> **Do this**
What lines of the data hold the string "pixels"? Pull each one out.

> **Material**

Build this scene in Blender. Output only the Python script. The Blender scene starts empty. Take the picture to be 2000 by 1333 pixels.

==

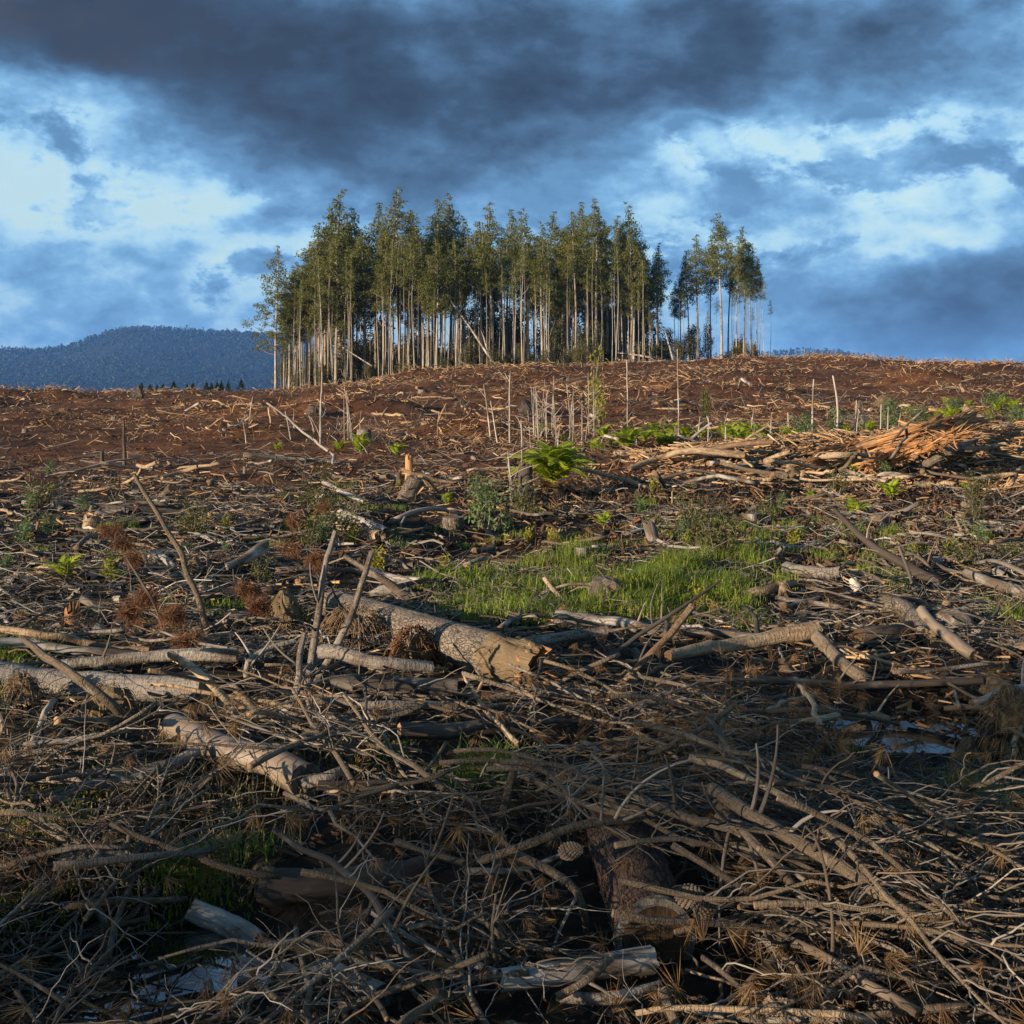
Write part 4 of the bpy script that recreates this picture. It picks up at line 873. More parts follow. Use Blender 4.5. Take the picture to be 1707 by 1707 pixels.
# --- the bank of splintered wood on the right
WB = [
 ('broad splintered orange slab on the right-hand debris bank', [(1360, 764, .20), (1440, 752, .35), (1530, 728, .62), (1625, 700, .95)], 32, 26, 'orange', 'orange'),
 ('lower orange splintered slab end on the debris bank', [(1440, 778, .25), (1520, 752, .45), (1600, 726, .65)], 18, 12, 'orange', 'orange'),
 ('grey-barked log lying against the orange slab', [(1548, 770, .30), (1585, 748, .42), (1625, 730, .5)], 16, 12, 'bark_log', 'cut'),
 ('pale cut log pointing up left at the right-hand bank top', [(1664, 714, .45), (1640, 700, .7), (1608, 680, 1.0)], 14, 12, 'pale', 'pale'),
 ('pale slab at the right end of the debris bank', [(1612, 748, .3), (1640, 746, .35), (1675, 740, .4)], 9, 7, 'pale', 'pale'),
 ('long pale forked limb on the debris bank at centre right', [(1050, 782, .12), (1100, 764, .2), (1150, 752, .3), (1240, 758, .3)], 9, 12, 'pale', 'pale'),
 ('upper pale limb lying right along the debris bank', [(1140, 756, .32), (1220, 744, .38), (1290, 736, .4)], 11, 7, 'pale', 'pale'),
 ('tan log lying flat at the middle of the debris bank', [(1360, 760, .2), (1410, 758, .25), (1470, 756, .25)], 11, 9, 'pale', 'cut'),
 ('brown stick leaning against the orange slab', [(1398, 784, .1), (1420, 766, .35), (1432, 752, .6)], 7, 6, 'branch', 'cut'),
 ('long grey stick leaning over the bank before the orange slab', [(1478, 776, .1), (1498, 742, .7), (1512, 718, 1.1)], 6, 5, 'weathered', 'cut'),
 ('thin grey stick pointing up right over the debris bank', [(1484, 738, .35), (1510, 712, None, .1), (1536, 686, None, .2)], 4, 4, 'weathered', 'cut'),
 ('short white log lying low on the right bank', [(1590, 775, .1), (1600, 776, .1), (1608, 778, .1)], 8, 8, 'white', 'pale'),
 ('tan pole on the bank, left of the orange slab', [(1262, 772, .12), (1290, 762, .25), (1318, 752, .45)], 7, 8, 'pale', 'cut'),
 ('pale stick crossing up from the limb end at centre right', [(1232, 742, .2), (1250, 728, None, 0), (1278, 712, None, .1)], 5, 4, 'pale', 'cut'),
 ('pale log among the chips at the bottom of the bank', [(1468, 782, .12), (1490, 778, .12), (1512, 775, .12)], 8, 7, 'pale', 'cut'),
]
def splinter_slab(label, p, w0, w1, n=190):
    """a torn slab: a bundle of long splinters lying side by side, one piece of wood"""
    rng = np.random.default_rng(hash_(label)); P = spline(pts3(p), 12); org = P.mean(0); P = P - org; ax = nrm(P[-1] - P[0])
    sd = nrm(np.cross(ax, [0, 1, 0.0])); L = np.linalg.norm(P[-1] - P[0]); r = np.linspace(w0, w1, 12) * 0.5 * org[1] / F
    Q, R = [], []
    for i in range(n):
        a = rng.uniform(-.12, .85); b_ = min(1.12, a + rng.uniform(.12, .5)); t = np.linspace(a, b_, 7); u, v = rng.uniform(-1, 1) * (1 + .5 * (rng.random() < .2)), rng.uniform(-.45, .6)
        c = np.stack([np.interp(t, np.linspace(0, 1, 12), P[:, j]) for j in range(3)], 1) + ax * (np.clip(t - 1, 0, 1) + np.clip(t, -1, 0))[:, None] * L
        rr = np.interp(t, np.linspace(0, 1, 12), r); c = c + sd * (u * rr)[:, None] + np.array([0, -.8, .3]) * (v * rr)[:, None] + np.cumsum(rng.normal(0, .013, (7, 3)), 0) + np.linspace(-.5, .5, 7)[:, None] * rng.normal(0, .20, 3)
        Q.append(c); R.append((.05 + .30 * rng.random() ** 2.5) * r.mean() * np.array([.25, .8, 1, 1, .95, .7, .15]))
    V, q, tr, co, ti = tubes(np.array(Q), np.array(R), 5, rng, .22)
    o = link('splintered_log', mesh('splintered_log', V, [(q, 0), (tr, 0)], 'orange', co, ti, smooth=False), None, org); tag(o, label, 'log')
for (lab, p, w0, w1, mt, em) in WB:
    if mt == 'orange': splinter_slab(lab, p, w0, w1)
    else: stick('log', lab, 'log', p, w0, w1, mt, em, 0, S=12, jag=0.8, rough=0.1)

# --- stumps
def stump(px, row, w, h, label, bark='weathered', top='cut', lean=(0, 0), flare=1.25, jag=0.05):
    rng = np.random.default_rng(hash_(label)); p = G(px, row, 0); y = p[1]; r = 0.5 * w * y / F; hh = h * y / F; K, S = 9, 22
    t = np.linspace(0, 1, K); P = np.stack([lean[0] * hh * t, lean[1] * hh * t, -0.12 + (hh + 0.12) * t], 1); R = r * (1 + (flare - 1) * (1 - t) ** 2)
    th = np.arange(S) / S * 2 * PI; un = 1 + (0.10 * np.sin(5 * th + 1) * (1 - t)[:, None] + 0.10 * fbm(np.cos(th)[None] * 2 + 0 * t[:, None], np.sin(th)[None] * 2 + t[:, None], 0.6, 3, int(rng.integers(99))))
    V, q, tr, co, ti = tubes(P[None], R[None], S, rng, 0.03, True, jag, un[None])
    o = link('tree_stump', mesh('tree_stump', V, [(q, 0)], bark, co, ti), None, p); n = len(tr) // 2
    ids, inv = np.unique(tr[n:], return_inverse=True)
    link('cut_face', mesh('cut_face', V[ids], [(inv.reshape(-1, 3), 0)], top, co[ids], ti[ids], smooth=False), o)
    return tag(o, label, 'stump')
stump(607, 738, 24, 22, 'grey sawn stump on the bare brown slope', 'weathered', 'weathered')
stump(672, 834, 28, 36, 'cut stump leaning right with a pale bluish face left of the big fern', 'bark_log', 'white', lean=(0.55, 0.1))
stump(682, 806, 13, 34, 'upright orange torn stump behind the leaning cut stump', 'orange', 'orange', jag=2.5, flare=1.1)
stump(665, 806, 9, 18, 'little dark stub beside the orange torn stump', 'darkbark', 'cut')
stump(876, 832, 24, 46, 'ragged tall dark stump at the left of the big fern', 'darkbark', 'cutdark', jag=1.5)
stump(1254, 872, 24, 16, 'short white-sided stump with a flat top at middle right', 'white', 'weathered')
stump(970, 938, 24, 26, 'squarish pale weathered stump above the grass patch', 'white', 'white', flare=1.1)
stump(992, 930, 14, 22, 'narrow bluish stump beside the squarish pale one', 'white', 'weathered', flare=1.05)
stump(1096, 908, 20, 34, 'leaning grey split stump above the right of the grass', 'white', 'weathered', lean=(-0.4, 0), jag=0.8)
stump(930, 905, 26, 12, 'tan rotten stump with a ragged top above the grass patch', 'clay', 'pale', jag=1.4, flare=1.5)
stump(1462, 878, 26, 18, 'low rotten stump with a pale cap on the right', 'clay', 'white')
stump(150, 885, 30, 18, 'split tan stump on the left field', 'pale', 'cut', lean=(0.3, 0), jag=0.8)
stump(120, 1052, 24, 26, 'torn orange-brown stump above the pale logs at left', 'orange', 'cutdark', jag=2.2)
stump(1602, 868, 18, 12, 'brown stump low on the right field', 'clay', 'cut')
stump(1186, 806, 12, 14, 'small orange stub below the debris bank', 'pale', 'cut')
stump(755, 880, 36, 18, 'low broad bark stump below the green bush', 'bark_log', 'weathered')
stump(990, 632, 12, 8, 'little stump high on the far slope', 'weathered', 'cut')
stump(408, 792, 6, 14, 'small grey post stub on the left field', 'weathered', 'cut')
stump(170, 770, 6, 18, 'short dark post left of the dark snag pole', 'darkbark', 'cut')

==

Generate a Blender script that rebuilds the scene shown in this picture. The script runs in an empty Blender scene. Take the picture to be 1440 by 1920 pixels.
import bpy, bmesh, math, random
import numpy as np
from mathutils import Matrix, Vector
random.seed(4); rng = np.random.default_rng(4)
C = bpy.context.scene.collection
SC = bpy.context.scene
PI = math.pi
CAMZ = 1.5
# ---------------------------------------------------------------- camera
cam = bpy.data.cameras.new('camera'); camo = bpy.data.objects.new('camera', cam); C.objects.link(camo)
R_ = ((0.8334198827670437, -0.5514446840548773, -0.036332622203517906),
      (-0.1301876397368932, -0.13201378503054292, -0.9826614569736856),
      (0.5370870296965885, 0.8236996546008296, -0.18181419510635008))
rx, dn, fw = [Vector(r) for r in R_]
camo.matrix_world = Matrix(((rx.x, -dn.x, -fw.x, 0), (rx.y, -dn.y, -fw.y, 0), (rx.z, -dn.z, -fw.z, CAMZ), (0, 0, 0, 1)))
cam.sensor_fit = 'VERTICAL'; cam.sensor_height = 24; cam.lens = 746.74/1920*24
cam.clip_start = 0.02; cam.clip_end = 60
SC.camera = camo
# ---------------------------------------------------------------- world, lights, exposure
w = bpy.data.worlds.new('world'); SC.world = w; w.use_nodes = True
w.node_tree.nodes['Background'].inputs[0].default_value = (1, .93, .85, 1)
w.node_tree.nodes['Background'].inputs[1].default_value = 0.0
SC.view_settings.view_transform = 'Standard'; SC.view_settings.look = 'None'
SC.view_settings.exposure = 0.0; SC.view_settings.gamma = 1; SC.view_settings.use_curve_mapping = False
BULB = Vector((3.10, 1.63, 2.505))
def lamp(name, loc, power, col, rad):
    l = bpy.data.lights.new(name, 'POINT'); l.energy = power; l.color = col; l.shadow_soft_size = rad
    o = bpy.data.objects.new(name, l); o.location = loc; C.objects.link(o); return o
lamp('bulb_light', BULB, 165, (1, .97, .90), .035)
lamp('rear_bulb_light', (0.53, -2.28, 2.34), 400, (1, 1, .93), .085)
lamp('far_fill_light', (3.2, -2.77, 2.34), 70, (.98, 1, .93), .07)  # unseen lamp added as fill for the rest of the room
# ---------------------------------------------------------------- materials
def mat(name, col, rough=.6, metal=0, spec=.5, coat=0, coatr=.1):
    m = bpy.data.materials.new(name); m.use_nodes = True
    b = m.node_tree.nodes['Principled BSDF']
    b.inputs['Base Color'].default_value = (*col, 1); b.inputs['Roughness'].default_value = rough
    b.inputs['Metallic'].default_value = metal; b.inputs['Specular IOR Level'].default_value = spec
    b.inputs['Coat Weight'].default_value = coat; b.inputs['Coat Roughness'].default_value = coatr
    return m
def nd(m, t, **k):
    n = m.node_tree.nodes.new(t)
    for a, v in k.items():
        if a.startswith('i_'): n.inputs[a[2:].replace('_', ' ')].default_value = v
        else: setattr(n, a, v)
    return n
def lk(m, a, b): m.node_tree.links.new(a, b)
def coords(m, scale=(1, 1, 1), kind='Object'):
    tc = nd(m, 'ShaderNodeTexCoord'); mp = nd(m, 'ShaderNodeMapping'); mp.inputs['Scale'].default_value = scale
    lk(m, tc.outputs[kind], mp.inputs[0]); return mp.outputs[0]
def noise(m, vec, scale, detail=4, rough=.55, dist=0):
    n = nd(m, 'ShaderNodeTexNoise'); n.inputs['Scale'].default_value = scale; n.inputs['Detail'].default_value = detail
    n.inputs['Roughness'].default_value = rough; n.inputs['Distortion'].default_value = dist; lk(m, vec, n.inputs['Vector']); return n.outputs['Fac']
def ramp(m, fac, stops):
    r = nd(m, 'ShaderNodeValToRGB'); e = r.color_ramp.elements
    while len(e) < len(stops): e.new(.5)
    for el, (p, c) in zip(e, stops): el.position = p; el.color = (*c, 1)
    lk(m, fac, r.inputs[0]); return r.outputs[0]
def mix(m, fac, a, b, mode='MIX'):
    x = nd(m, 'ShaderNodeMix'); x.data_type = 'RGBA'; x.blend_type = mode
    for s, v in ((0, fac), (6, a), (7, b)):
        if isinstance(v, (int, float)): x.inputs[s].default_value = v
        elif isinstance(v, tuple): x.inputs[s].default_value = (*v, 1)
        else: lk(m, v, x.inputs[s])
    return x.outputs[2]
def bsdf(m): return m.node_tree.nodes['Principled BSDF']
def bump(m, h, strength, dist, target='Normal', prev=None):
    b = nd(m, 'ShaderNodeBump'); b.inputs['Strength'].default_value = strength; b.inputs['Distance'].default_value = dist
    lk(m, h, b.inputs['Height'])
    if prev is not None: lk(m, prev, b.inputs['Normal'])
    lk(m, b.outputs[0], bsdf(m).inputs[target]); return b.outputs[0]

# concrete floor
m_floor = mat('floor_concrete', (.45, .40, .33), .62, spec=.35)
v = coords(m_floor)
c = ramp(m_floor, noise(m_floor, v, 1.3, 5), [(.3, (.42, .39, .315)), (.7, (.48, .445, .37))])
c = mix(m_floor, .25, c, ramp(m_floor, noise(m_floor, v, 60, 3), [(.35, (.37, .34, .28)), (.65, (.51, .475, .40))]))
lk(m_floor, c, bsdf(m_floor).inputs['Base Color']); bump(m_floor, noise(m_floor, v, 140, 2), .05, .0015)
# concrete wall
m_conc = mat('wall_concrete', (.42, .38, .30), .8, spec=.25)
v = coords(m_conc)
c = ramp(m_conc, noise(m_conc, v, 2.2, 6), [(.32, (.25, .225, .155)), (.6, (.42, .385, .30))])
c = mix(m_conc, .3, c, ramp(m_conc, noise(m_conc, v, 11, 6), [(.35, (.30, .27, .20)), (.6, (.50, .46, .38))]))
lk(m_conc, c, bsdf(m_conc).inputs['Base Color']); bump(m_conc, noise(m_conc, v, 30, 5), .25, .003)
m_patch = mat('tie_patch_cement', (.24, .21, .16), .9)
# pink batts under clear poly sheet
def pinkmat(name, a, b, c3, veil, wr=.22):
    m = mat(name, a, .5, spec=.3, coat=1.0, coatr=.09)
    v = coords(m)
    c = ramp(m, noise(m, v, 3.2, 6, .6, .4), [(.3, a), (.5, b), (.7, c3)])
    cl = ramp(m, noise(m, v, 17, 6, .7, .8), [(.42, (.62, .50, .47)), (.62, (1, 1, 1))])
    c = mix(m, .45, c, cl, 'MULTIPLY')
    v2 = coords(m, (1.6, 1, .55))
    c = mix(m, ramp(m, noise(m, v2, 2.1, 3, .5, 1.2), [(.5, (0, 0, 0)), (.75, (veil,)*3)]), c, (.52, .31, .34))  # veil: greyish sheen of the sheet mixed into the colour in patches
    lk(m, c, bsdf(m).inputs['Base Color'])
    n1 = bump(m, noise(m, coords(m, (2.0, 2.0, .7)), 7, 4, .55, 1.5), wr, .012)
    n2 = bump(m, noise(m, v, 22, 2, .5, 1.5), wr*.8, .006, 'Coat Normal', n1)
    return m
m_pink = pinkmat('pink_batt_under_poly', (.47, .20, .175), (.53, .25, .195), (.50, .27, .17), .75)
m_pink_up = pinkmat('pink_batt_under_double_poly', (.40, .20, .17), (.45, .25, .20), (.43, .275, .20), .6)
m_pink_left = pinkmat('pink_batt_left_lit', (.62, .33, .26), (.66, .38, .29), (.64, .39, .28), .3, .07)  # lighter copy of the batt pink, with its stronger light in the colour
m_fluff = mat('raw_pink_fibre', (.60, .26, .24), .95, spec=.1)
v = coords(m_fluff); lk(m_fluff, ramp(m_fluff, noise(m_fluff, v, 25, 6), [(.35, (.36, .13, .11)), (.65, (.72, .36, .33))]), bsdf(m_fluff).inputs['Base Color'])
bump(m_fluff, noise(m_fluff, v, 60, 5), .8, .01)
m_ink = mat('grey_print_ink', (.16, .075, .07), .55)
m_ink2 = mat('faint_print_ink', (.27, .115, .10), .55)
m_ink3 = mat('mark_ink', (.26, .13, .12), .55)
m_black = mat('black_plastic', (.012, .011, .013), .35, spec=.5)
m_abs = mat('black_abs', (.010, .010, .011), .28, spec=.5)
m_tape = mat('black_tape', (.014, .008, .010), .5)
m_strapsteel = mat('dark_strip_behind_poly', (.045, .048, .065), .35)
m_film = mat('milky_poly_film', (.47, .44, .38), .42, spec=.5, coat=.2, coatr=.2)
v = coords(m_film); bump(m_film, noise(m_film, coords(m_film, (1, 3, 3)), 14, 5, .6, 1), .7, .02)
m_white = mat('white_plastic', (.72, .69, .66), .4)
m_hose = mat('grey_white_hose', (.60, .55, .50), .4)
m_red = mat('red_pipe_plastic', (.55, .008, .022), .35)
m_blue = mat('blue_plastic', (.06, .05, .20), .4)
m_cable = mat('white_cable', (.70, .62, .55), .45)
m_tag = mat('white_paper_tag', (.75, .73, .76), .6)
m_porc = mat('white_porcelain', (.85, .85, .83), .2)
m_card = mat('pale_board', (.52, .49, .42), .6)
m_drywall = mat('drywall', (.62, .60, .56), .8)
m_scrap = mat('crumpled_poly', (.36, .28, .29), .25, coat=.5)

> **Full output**
Build this scene in Blender. Output only the Python script. The Blender scene starts empty. Take the picture to be 2000 by 1333 pixels.
Write part 4 of the bpy script that recreates this picture. It picks up at line 873. More parts follow. Use Blender 4.5. Take the picture to be 1707 by 1707 pixels.
Generate a Blender script that rebuilds the scene shown in this picture. The script runs in an empty Blender scene. Take the picture to be 1440 by 1920 pixels.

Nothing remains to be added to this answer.